Closed tilkinsc closed 2 years ago
Although I'd agree it'd be helpful to have adjustable output format, the output wav files are currently only intended as intermediate files. For normal use they are undoubtedly huge and have an overkill of precision.
My usual procedure is to convert the output files with programs like Audacity or SoX (be careful that SoX will clamp the float files to +/-1.0) to get the files that I actually want.
I'm not sure what the exact issue is with OpenAL, but for the meantime I'd just convert the files from float32 to 16 bit integer or something. Btw, just as a clarification: float wav files are still PCM. Main difference to standard wav files is the number encoding to something more common like 16 bit integer, but so far I haven't really came across a lot of software that does not support float wav files.

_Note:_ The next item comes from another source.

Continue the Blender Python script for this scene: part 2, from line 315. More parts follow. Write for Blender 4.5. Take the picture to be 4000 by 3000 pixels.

Feel free to reopen the issue if it's a request for adjustable output formats, but don't expect it to get high priority to be implemented.
I can't reopen, but yeah adjustable output formats would be really nice to have. I use MediaHuman Audio Converter to do the batch conversion of said files. Fast, quick, and supports most everything I can find.
Audacity doesn't appear to do such batching or else I would be using that.
You are right. I am looking for 8 or 16 bit PCM. Without extensions and perhaps openal-soft (eww no hardware accel) there isn't any way to use it without converting first. Quite frankly I would rather your hands convert the float32 to int16. I am not sure if float32 is normalized (0.0-1.0) floats, and if there is any rounding (0.51*65536=33,423.36) someone responsible should take care of it.
May I ask why you want to load sounds in OpenAL Soft? To me that seems that you need the files in a format suitable for playback and in this case I wonder why you don't want to use a compressed format.
I will use OpenAL any day instead of fishy audio libraries like portaudio
So you are writing a program? Although I'd generally agree that having output format options is nice I personally find that it's up to you to convert it to whatever your software needs.
Btw, OpenAL and portaudio are quite different in terms of what they allow you to do. OpenAL is really useful for making games with 3d audio and portaudio is much more low level by just providing an abstraction over various host APIs so you can stream audio buffers to your speakers without any processing.
Btw, Audacity can in fact do batch processing. Have a look at "Edit Chains" and "Apply Chain" in the file menu.
Emitted files can't just be handed over to OpenAL unless using OpenAL-soft with float32 extension because they are stored as float32. I didn't see any option to store it as normal PCM.